Abstract

Early on, young children begin to learn the social skills which will help them navigate through an increasingly complex social world. We explored how deceiving for personal gain potentially interacts with sharing the resulting resources and how they both relate to theory of mind (ToM) and inhibitory control in 3- to 5-year-old children (N = 92, 43 girls). Children played a hide-and-seek zero-sum game in which they could win stickers if they discovered how to deceive the experimenter. Then they were prompted to share their stickers in a dictator game paradigm. Using a microgenetic design, we tracked deceptive behavior across ten sessions and sharing behavior across five of these sessions, plus a follow-up session 15 months later. Children polarized into a group who never deceived across all sessions, and a group who constantly deceived above chance levels (around 85 % of the time).
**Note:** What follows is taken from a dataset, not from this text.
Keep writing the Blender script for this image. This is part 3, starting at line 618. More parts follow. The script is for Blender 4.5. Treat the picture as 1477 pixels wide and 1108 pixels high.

Sharing behavior was extremely low (under 6 % of stickers) across the sessions. At follow-up, deceptive behavior was above 80 %, while sharing remained at a low level (under 5 %). The novelty of our findings was that children who initially discovered how to deceive shared less than the children who didn't use this deceptive strategy. Nonetheless, this pattern was reversed at follow-up. Furthermore, ToM positively predicted deceptive behavior across all sessions and improved after the microgenetic sessions but wasn't related with deception at follow-up. Implications for enabling children to deploy the growing understanding of their worlds in a more prosocial way are discussed.